President Buhari was quoted as saying that he would not allow such a protest again, do you see such statement as being democratic?

It’s not clear what he meant by such a protest. If he meant he will never allow peaceful protest again, I will advise him to think again because before he became President, he and I went to the National Assembly to protest against the Electoral Act and we were proposing amendments, he followed me to the National Assembly before he became President.

So, peaceful protest is good, a society that does protest is dead but if he means violent protests, yes. If he said he will never allow violent protests again, it’s good but he should not allow security agents who he controls to go and shoot at peaceful protesters because that was what led to what followed the protest. If that’s what he’s saying, I support him that he will not allow his security people to fire on peaceful protesters and transform peaceful protest to violence. If that’s what he’s saying, that is wonderful.

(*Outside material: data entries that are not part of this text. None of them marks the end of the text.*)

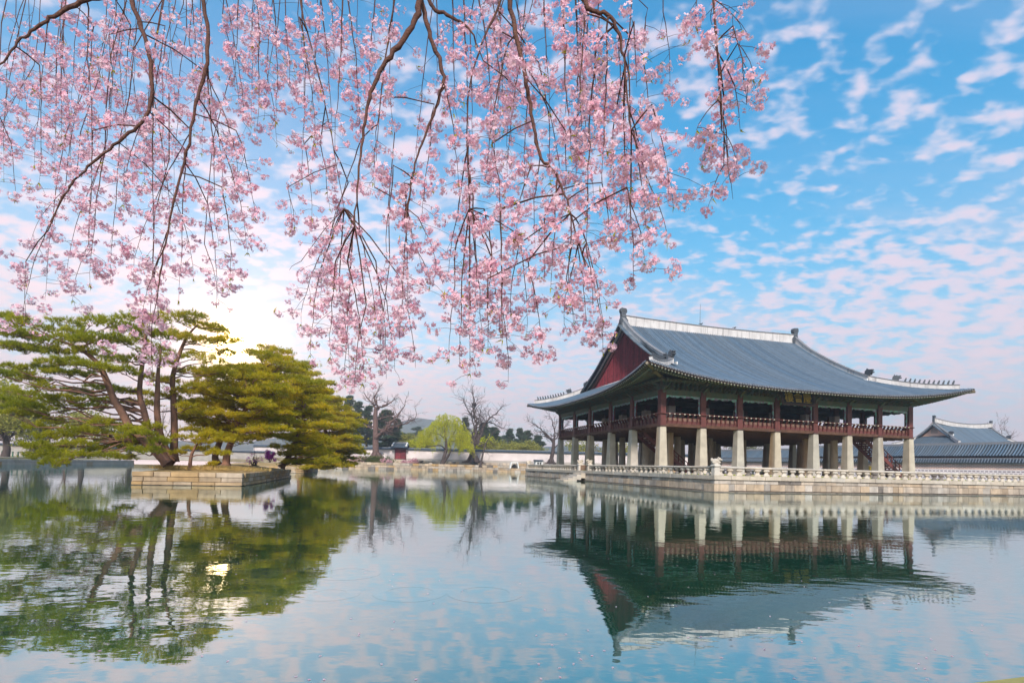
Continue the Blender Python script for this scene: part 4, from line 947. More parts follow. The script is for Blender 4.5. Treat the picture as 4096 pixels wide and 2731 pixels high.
def blades(A, C, D, K, ln, wd, spread, rng, mi=0):
    """K thin leaf blades round each centre C pointing along D"""
    n = len(C); C = np.repeat(C, K, 0); D = np.repeat(D, K, 0)+rng.normal(size=(n*K, 3))*spread
    D /= np.linalg.norm(D, axis=1, keepdims=True)+1e-9
    S = np.cross(D, rng.normal(size=(n*K, 3))); S /= np.linalg.norm(S, axis=1, keepdims=True)+1e-9
    L_ = ln*rng.uniform(.6, 1.2, (n*K, 1)); B = C+D*L_*.12
    V = np.stack([B-S*wd, B+S*wd, C+D*L_], 1).reshape(-1, 3)
    A.tri(V, np.arange(n*K*3).reshape(-1, 3), mi)
def pad_points(c, rx, ry, rz, n, rng):
    u = rng.normal(size=(n, 3)); u /= np.linalg.norm(u, axis=1, keepdims=True); r = rng.uniform(.25, 1, (n, 1))**.5*np.where(rng.random((n, 1)) < .12, 1.3, 1)
    P = u*r; P[:, 2] = np.abs(P[:, 2])*1.0-.35*(1-P[:, 0]**2-P[:, 1]**2).clip(0)*rng.uniform(0, 1, n)
    bump_ = .45*np.sin(P[:, 0]*5+c[0]*3)*np.cos(P[:, 1]*4+c[1])
    return c+np.stack([P[:, 0]*rx, P[:, 1]*ry, (P[:, 2]+bump_)*rz], 1), u
def curve_pts(p, q, n, bend, rng):
    t = np.linspace(0, 1, n)[:, None]; P = p*(1-t)+q*t; P[:, 2] += (np.sin(t[:, 0]*np.pi)*bend); j = rng.normal(size=(n, 3))*np.linalg.norm(q-p)*.025; j[0] = 0; j[-1] = 0
    return P+j
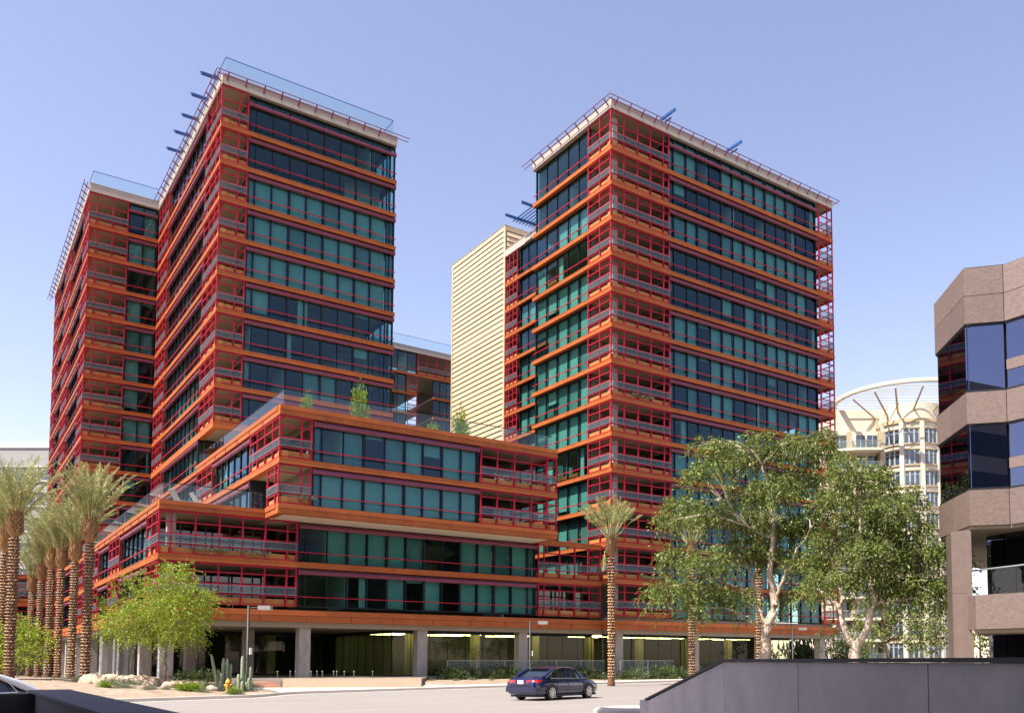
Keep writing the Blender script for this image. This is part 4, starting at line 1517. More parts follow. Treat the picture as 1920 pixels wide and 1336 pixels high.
P = lambda x, y, o=0: px(x, y, DC2 + o)
limbs = [([b2, P(1602, 1240), P(1603, 1215)], .30, .26),
         ([P(1602, 1218), P(1585, 1180, .3), P(1575, 1140, .4), P(1550, 1115, .5), P(1515, 1095, .8)], .19, .06),
         ([P(1604, 1218), P(1625, 1180, -.3), P(1640, 1130, -.4), P(1628, 1070, -.2), P(1612, 1000), P(1605, 930), P(1612, 880)], .20, .05),
         ([P(1640, 1135), P(1670, 1105, -.5), P(1715, 1085, -.9), P(1760, 1075, -1.0)], .08, .03),
         ([P(1628, 1070), P(1660, 1030, .6), P(1690, 980, 1.0)], .08, .03),
         ([P(1575, 1140), P(1570, 1070, .5), P(1555, 1000, .6)], .10, .03)]
lob = lobes_px([(1598, 900, 38), (1640, 895, 34), (1565, 935, 38), (1610, 965, 42), (1660, 950, 40), (1705, 985, 38), (1560, 1010, 40), (1620, 1030, 44), (1675, 1035, 42), (1728, 1028, 38), (1772, 1038, 32), (1798, 1050, 16),
                (1545, 1085, 34), (1600, 1085, 34), (1680, 1100, 40), (1735, 1098, 38), (1782, 1100, 30), (1582, 868, 28), (1695, 925, 26), (1716, 948, 18), (1790, 1135, 22), (1650, 1000, 40), (1700, 1055, 36), (1640, 1075, 36), (1515, 1105, 20), (1812, 1112, 14)], DC2, 1.7, .54, .92)
tree('gum_tree', 'second gum tree with a V shaped trunk beside the granite building', 'tree', b2, limbs, lob, M_EUC, M_BARK, 280, 15, .75, .18, .062, .7, thin=.026)
for i, (x, D, cs, lab) in enumerate([(1665, 56, [(1640, 1165, 36), (1690, 1150, 40), (1660, 1120, 38), (1710, 1190, 34), (1620, 1190, 30)], 'small bushy tree behind the V shaped gum trunk'),
                                     (1760, 60, [(1745, 1160, 40), (1780, 1190, 34), (1735, 1200, 34), (1765, 1120, 30)], 'small bushy tree close behind the granite pier'),
                                     (1842, 55, [(1838, 1140, 30), (1850, 1180, 32), (1835, 1205, 30)], 'leafy tree seen through the gap beside the granite pier'),
                                     (1560, 86, [(1560, 1200, 30), (1575, 1180, 26), (1590, 1215, 28)], 'dark shrub tree past the far end of the right tower')]):
    b = at(x, D, 0)
    tree('small_tree', lab, 'tree', b, [([b, b + Vector((.1, .1, 1.6)), b + Vector((-.2, .1, 3.2))], .12, .04)], lobes_px(cs, D, 1.0), M_SHRUB if i == 3 else M_EUC, M_BARK2, 130, 9, .6, .26, .10, .3)

# bright mesquites at the left
D3 = 46.0
b3 = at(310, D3, .15)
P = lambda x, y, o=0: px(x, y, D3 + o)
limbs = [([b3, P(311, 1270), P(309, 1235), P(313, 1205)], .10, .06), ([P(312, 1210), P(290, 1170, .3), P(265, 1140, .4)], .05, .02), ([P(313, 1207), P(335, 1160, -.3), P(350, 1110, -.4)], .05, .02), ([P(310, 1215), P(318, 1150), P(315, 1100)], .05, .02)]
lob = lobes_px([(330, 1085, 30), (300, 1105, 32), (360, 1115, 34), (385, 1140, 22), (325, 1135, 40), (275, 1135, 32), (290, 1165, 36), (340, 1170, 36), (375, 1165, 26), (250, 1160, 30), (310, 1190, 32), (355, 1195, 22), (225, 1175, 24), (265, 1190, 24), (345, 1068, 16), (318, 1062, 14), (400, 1125, 14), (205, 1160, 18)], D3, 1.2, .7, .82)
tree('mesquite_tree', 'bright green mesquite tree standing in the boulder bed', 'tree', b3, limbs, lob, M_MESQ, M_BARK2, 430, 13, .62, .115, .05, .35, thin=.014)
D4 = 55.0
b4 = at(250, D4, .3)
P = lambda x, y, o=0: px(x, y, D4 + o)
lob = lobes_px([(235, 1100, 26), (255, 1085, 22), (215, 1130, 26), (200, 1160, 24), (235, 1150, 28), (190, 1185, 20), (215, 1195, 20), (245, 1190, 20)], D4, 1.0)
tree('mesquite_tree', 'thin airy mesquite tree behind the bright one, against the podium', 'tree', b4, [([b4, P(249, 1230), P(246, 1180)], .09, .05), ([P(247, 1190), P(225, 1150), P(215, 1120)], .04, .015), ([P(246, 1185), P(252, 1120), P(250, 1090)], .04, .015)], lob, M_MESQ, M_BARK2, 210, 10, .5, .15, .065, .3, thin=.014)
D5 = 50.0
b5 = at(34, D5, .3)
P = lambda x, y, o=0: px(x, y, D5 + o)
lob = lobes_px([(20, 1180, 26), (50, 1185, 26), (75, 1200, 22), (30, 1210, 28), (60, 1225, 24), (5, 1205, 26), (-25, 1195, 26), (10, 1235, 22), (45, 1165, 18)], D5, .9)
tree('mesquite_tree', 'low green mesquite tree at the left edge under the palms', 'tree', b5, [([b5, P(36, 1250), P(32, 1215)], .08, .05), ([P(33, 1225), P(15, 1195), P(5, 1185)], .04, .015), ([P(33, 1220), P(52, 1190), P(62, 1180)], .04, .015)], lob, M_MESQ, M_BARK2, 380, 10, .45, .15, .07, .25, thin=.014)

# ---- date palms


def palm_trunk_mesh(H=8.0):
    mb = MB()
    mb.lathe([(.36, -.3), (.33, .1), (.235, .55), (.215, H * .5), (.215, H - .05)], M_BOOT, (0, 0, 0), 14)
    rows = int((H - .5) / .175)
    for r in range(rows):
        z = .45 + r * .175 + .015 * rng.normal()
        nb = 8
        for k in range(nb):
            t = 2 * math.pi * (k + .5 * (r % 2) + .12 * rng.normal()) / nb
            ra = .222; w = .095 * rng.uniform(.8, 1.1); out = .10 + .06 * rng.random(); h = .15
            ct, st_ = math.cos(t), math.sin(t)
            rad = Vector((ct, st_, 0)); tan = Vector((-st_, ct, 0))
            c = rad * ra + Vector((0, 0, z))
            a = c - tan * w; b = c + tan * w; lo = c - Vector((0, 0, h)) - rad * .02
            tip = c + rad * out + Vector((0, 0, .03)); up = c + Vector((0, 0, .075)) - rad * .01
            mb.add([a, b, tip, lo, up], [(3, 1, 2), (3, 2, 0)], M_BOOT)
            mb.add([a, b, tip, up], [(0, 2, 3), (2, 1, 3)], M_BOOTL)
    return mb.mesh('palm_trunk')


def palm_heart_mesh(h=1.25, R=.40):
    mb = MB()
    M_HEART = mat('palm_heart_fibre', (0.33, 0.19, 0.085), 0.95, 0, 0.35, 9, 0.5, 30)
    mb.lathe([(.2, -.15), (R * .8, .05), (R, .35), (R * .97, h * .7), (R * .6, h), (.12, h + .2)], M_HEART, (0, 0, 0), 14)
    for r in range(9):
        z = .05 + r * (h / 9)
        rr = R * (1 - .45 * (r / 9) ** 2)
        for k in range(11):
            t = 2 * math.pi * (k + .5 * (r % 2)) / 11 + rng.normal() * .06
            rad = Vector((math.cos(t), math.sin(t), 0)); tan = Vector((-math.sin(t), math.cos(t), 0))
            c = rad * rr + Vector((0, 0, z)); w = .085
            tip = c + rad * .14 + Vector((0, 0, .19 + .08 * rng.random()))
            mb.add([c - tan * w, c + tan * w, tip + tan * .05, tip - tan * .05, c + rad * .03 + Vector((0, 0, .16))], [(0, 1, 2, 3), (1, 4, 2), (0, 3, 4)], M_HEART)
            mb.add([tip - tan * .05, tip + tan * .05, tip - rad * .09 + tan * .03, tip - rad * .09 - tan * .03], [(0, 1, 2, 3)], M_BOOTL)
    return mb.mesh('palm_heart')


def frond_arrays(n, L, amin, amax, bare, leaf, bend):
    """n feather fronds: returns leaflet quads and stalk tubes"""
    V = []; mb = MB()
    for i in range(n):
        az = 2 * math.pi * (i * .381966 + .03 * rng.normal())
        inc = math.radians(amin + (amax - amin) * ((i + .5) / n) ** .8 + rng.normal() * 2.5)
        Li = L * rng.uniform(.82, 1.1)
        h = np.array([math.cos(az), math.sin(az), 0.0])
        pts = []; p = h * .12; steps = 12; a = inc
        for s in range(steps + 1):
            pts.append(p.copy())
            a2 = a + bend * (s / steps) ** 2.2 * rng.uniform(.7, 1.2)
            p = p + (h * math.sin(a2) + np.array([0, 0, math.cos(a2)])) * Li / steps
        pts = np.array(pts)
        mb.tube([tuple(q) for q in pts[::2]], [.028, .024, .02, .016, .012, .008, .004], M_STALK, 4, cap=False)
        m = 46
        ts = np.linspace(bare, .995, m)
        idx = ts * steps
        k = np.minimum(idx.astype(int), steps - 1); fr = (idx - k)[:, None]
        c = pts[k] * (1 - fr) + pts[k + 1] * fr
        dr = unit(pts[k + 1] - pts[k])
        side = unit(np.cross(dr, np.array([-h[1], h[0], 0]) * 0 + np.array([h[1], -h[0], 0])) * .25 + np.array([h[1], -h[0], 0]))
        for sgn in (-1, 1):
            ll = leaf * np.sin(np.clip((ts - bare) / (1 - bare), 0, 1) * 2.5 + .55)[:, None] * rng.uniform(.8, 1.15, (m, 1))
            ax_ = unit(dr * .95 + side * sgn * .75 + rng.normal(size=(m, 3)) * .16)
            wv = unit(np.cross(ax_, rng.normal(size=(m, 3)) * .4 + dr)) * .017
            e = c + ax_ * ll + np.array([0, 0, -.10]) * ll
            mid = c + ax_ * ll * .5
            V.append(np.stack([c, mid + wv, e, mid - wv], 1).reshape(-1, 3))
    v = np.concatenate(V)
    return v, np.arange(len(v)).reshape(-1, 4), mb


TRUNK = palm_trunk_mesh()
HEART = palm_heart_mesh()
CROWNS = []
for spec in ((40, 3.8, 2, 30, .20, .56, .65), (36, 3.6, 1, 34, .24, .52, .85), (40, 2.9, 2, 42, .52, .50, .55)):
    v, f, mb = frond_arrays(*spec)
    o = raw('fronds', v, f, M_FROND); me = o.data; bpy.data.objects.remove(o)
    CROWNS.append((me, mb.mesh('frond_stalks')))
palms = [
    (162.5, 49.5, .55, 7.9, 0, 'date palm at the right end of the left row, nearest the podium'),
    (136, 55, .42, 7.6, 1, 'date palm second from the right in the left row'),
    (110.5, 60, .40, 7.7, 0, 'date palm third from the right in the left row'),
    (92.5, 61, .45, 7.7, 1, 'date palm fourth from the right in the left row'),
    (73.5, 67, .5, 7.4, 0, 'slim date palm fifth from the right in the left row'),
    (56.5, 78, .3, 7.6, 1, 'smallest and farthest date palm in the left row'),
    (20, 47.5, .5, 8.0, 1, 'thick date palm second from the left edge of the picture'),
    (4, 51, .5, 7.6, 0, 'date palm cut by the left edge of the picture'),
    (1146, 61, .12, 8.95, 2, 'lone date palm with a tied frond tuft at the right tower corner'),
    (1297, 64, .3, 8.8, 2, 'date palm whose crown hides in the left side of the forked gum tree'),
    (1424, 66, .3, 9.4, 2, 'date palm standing right behind the forked gum trunk'),
]
for i, (x, D, zb, H, cv, lab) in enumerate(palms):
    b = at(x, D, zb)
    b.z = bed_z(b.x, b.y) if i < 8 else zb
    H = H + zb - b.z
    T = thing('date_palm', lab, 'palm', b, 'date palms', rz=rng.uniform(0, 6.28))
    lean = (rng.normal() * .008, rng.normal() * .008, 0)
    def add(nm, me, z, sc):
        o = bpy.data.objects.new(nm, me); COL.objects.link(o); o.parent = T; o.location = (0, 0, z); o.scale = sc; return o
    k = (.86 if i in (0, 6) else .80) * rng.uniform(.95, 1.06)
    add('trunk', TRUNK, 0, (k, k, H / 8.0))
    add('heart', HEART, H - .1, (k, k, 1.0))
    me, st_ = CROWNS[cv]
    q = .95 + .1 * rng.random()
    add('fronds', me, H + .75, (q, q, q)); add('frond_stalks', st_, H + .75, (q, q, q))
    if i == 8:     # one broken frond hanging down the trunk
        v, f, mb = frond_arrays(1, 1.7, 168, 170, .15, .42, .1)
        o = raw('dead_frond', v, f, M_FROND, T, (.32, -.2, H + .1)); 
        o2 = mb.build('dead_frond_stalk', None); o2.parent = T; o2.location = (.32, -.2, H + .1)

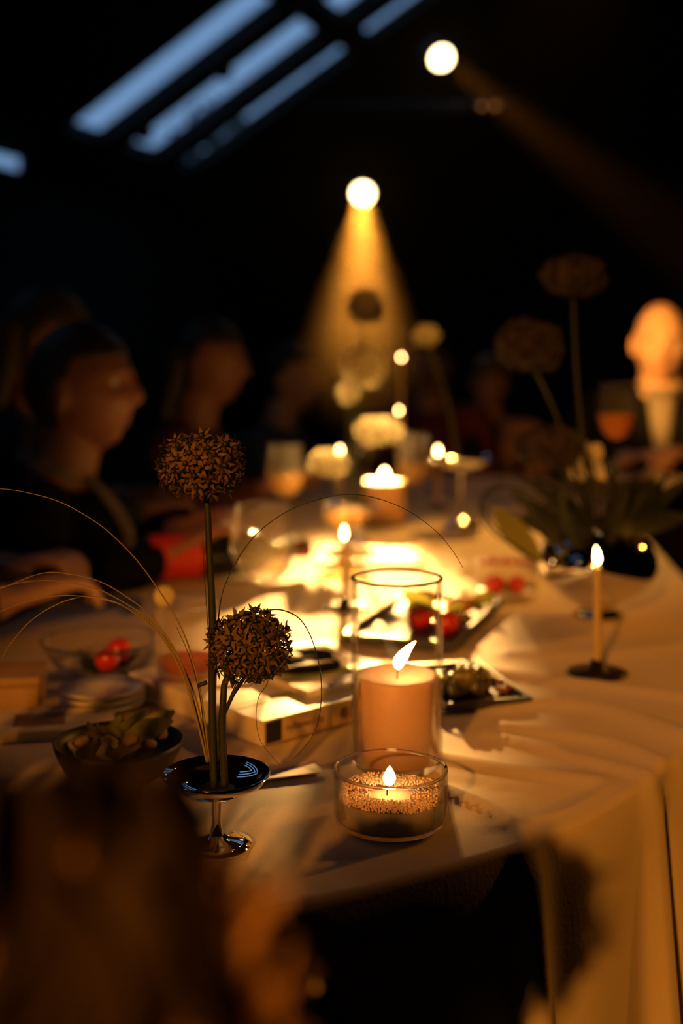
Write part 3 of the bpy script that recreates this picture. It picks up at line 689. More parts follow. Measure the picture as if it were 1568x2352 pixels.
# ------------------------------------------------------------------ food
def tray(name, label, c, e1, L, W, th, m):
    e1 = Vector(e1).normalized(); e2 = Vector((-e1.y, e1.x)); c = Vector(c)
    t = thing(name, label, 'tray', (c.x, c.y, ZT), (0, 0, math.atan2(e1.y, e1.x)))
    bm = BM(); box(bm, (L / 2, W / 2, th * .3), (L, W, th * .6)); bevel(bm, .0015); obj('base', bm, m, t)
    bm = BM()
    for a, b in (((L / 2, .002), (L, .004)), ((L / 2, W - .002), (L, .004)), ((.002, W / 2), (.004, W - .008)), ((L - .002, W / 2), (.004, W - .008))):
        box(bm, (a[0], a[1], th * .8), (b[0], b[1], th * .8))
    obj('rim', bm, m, t, smooth=False)
    return lambda u, v, z=0: Vector((c.x + e1.x * u + e2.x * v, c.y + e1.y * u + e2.y * v, ZT + th * .6 + z))
M_CALYX = mat('calyx_green', (.08, .1, .02), .6)
def tomato(label, p, r, group='cherry tomatoes'):
    e = thing('tomato', label, 'tomato', p, (random.uniform(-.4, .4), random.uniform(-.4, .4), 0), group)
    bm = BM(); lathe(bm, [(0, 0), (r * .5, r * .06), (r * .87, r * .45), (r, r * .95), (r * .88, r * 1.45), (r * .5, r * 1.78), (r * .12, r * 1.76), (0, r * 1.7)], 24); fr = obj('fruit', bm, M_TOMATO, e)
    bm = BM()
    for k in range(5):
        a = k * 1.257; leaf(bm, (0, 0, r * 1.72), (r * .6 * math.cos(a), r * .6 * math.sin(a), r * 1.75), r * .2, bend=.1, n=3)
    tube(bm, [(0, 0, r * 1.7), (r * .1, 0, r * 2.0)], r * .06, 5); obj('calyx', bm, M_CALYX, fr)
A = tray('serving_board', 'black rectangular serving tray of fruit right of the tall glass cylinder', (.142, 1.50), (.33, .944), .30, .15, .012, M_SLATE)
tomato('red tomato in the black serving tray beside the glass cylinder', A(.065, .026), .018)
tomato('tomato half hidden behind the glass cylinder in the black serving tray', A(.085, .07), .016)
M_BREAD = mat('bread_crust', (.55, .27, .08), .8, noise=.3, nscale=60, bump=.5)
def chunk(name, label, cat, p, s, m, seed, group=None):
    rng = random.Random(seed); bm = BM(); vs = ball(bm, (0, 0, s[2]), s, 2)
    for v in vs: v.co += Vector((rng.uniform(-1, 1), rng.uniform(-1, 1), rng.uniform(-1, 1))) * min(s) * .16
    for v in vs: v.co.z = max(v.co.z, 0)
    return tag(obj(name, bm, m, None, p, (0, 0, rng.uniform(0, 3))), label, cat, group)
for k, (u, v, s) in enumerate(((.12, .03, .022), (.15, .085, .026), (.2, .04, .024), (.24, .1, .022))):
    chunk('bread_piece', ('golden bread piece next to the red tomato in the black tray', 'largest bread piece in the middle of the black tray', 'bread piece towards the far edge of the black tray', 'bread piece in the far left corner of the black tray')[k], 'bread', A(u, v), (s, s * .75, s * .55), M_BREAD, 40 + k, 'bread pieces')
def garnish(label, p, n, seed, L=.05, m=None, name='salad_leaf_bunch', up=.5, wid=.022):
    e = thing(name, label, 'salad leaves', p); rng = random.Random(seed)
    for k in range(n):
        a = rng.uniform(0, 6.28); l = L * rng.uniform(.6, 1.1); bm = BM()
        leaf(bm, (rng.uniform(-.01, .01), rng.uniform(-.01, .01), .002), (l * math.cos(a), l * math.sin(a), l * up * rng.uniform(.2, 1)), wid * rng.uniform(.7, 1.2), bend=.2); obj('leaf', bm, m or M_LEAFY, e)
garnish('yellow-green salad leaves arching over the red tomato in the black tray', A(.105, .05, .02), 8, 51)
garnish('salad leaves at the far end of the black serving tray', A(.26, .05), 7, 52)
bm = BM(); p0 = P(940, 1392, 1.60); leaf(bm, (0, 0, 0), P(1088, 1425, 1.60) - p0, .016, side=(0, .4, 1), bend=-.18, n=8); o = obj('pepper_strip', bm, M_LEAFY, None, p0)
o.modifiers.new('thick', 'SOLIDIFY').thickness = .003; tag(o, 'curved green pepper strip resting on the tomato and bread of the black tray', 'vegetable')
B = tray('serving_board', 'dark slate board with grapes, its sharp corner pointing right', (.205, 1.27), (-.25, .97), .165, .098, .008, M_SLATE)
e = thing('grape_bunch', 'small bunch of olive green grapes on the slate board', 'grapes', B(.05, .06)); rng = random.Random(61); c0 = B(.05, .06)
me = None
for k in range(17):
    p = Vector((rng.uniform(-.03, .03), rng.uniform(-.026, .026), .0095 + (.012 if k > 10 else 0))) * (1 if k <= 10 else .999)
    if k > 10: p.x *= .6; p.y *= .6
    if me is None:
        bm = BM(); lathe(bm, [(0, -.0105), (.006, -.0085), (.0092, -.003), (.0095, .002), (.0065, .0085), (0, .0108)], 20); o = obj('grape', bm, M_GRAPE, e, p); me = o.data
    else: o = link('grape', me, e, p)
    o.rotation_euler = (rng.uniform(-1, 1), rng.uniform(-1, 1), 0)
bm = BM(); tube(bm, [(-.03, 0, .02), (0, .002, .03), (.028, -.004, .026)], .0012, 5); obj('stalk', bm, M_STEM, e)
for k in range(14):
    chunk('roasted_nut', 'small brown roasted nut scattered on the slate board', 'nut', B(rng.uniform(.012, .15), rng.uniform(.008, .024) if k < 9 else rng.uniform(.03, .09)) if k < 9 else B(rng.uniform(.105, .155), rng.uniform(.02, .09)), (.006, .0045, .004), mat('roasted_nut', (.25, .09, .03), .5), 70 + k, 'nuts on the slate board')
# white dish with tomatoes
e = thing('serving_dish', 'bright white rectangular dish in front of the globe vase', 'dish', (.278, 2.0, ZT), (0, 0, R(-4)))
bm = BM(); box(bm, (0, 0, .003), (.1, .07, .006))
for c, s in (((0, .033, .018), (.1, .004, .03)), ((0, -.033, .018), (.1, .004, .03)), ((.048, 0, .018), (.004, .062, .03)), ((-.048, 0, .018), (.004, .062, .03))): box(bm, c, s)
obj('dish_body', bm, M_CERAMIC, e, smooth=False)
for k, (dx, dy) in enumerate(((-.025, .01), (.005, .012), (.028, -.008))):
    tomato(('left tomato heaped in the bright white dish', 'middle tomato heaped in the bright white dish', 'right tomato heaped in the bright white dish')[k], Vector((.278 + dx, 2.0 + dy, ZT + .007)), .015)
e = thing('small_plate', 'small plate of red tomatoes just in front of the bright white dish', 'plate', (.262, 1.87, ZT)); bm = BM(); lathe(bm, [(0, .001), (.03, .001), (.046, .007), (.0465, .0085), (.03, .004), (0, .004)], 40); obj('plate_body', bm, M_CERAMIC, e)
tomato('left tomato on the small plate', Vector((.247, 1.865, ZT + .005)), .016); tomato('right tomato on the small plate', Vector((.279, 1.872, ZT + .005)), .014)
garnish('green leaves tucked between the tomatoes on the small plate', Vector((.262, 1.895, ZT + .006)), 6, 53, .035)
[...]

Of recent a governor jumped ship, leaving a party under which he served as a governor for close to eight years. Is this good for our party politics?

I have retired from active politics. As far as I know there is no more politics that is properly so called in Nigeria, there’s nothing called party politics, no ideology. You only go to a group for your objective of winning an election, and if you don’t, you jump to the next one. You can somersault three or four times within a week just to get what you’re looking for. So, I will rather not talk about it, that’s one of the reasons I felt I should no longer associate myself with what they call partisan politics.

What does the 2023 general election portend for Nigeria?

I hope we find solutions to Nigeria’s problem before then and if not, I pray that year will be the year when a solution will be found.

The exchange rate has kept hitting the roof in the last few weeks, is this not a bad signal for the economy?

It pains me to talk about this issue, but it shows the reflection of the strength of the economy. If you have a weak economy and you’re artificially propping up the exchange rate, you’re deceiving yourself. This what I mean, if Nigeria is committing herself to spending $5b every month in foreign transactions and you’re only earning $2b, that’s huge deficit between what you’re earning and what you are committing. Inevitably, your currency will come crashing down and if you don’t want that to happen then find ways of increasing your exports, earning more foreign exchange, bridging that gap and your currency will appreciate, any other thing is artificial.

So, I put it in a very simple language that anybody can understand. I can go into the technicality but I don’t want to do that. So, the exchange rate is a reflection of the strength or weakness of your economy. For instance, if you’re borrowing other people’s money in billions and thereby committing future foreign exchange earning of Nigeria to debt servicing and retainment without doing anything to show that you will be able to earn more foreign exchange at that time, there’s nothing you’re going to do, your currency is going to crash.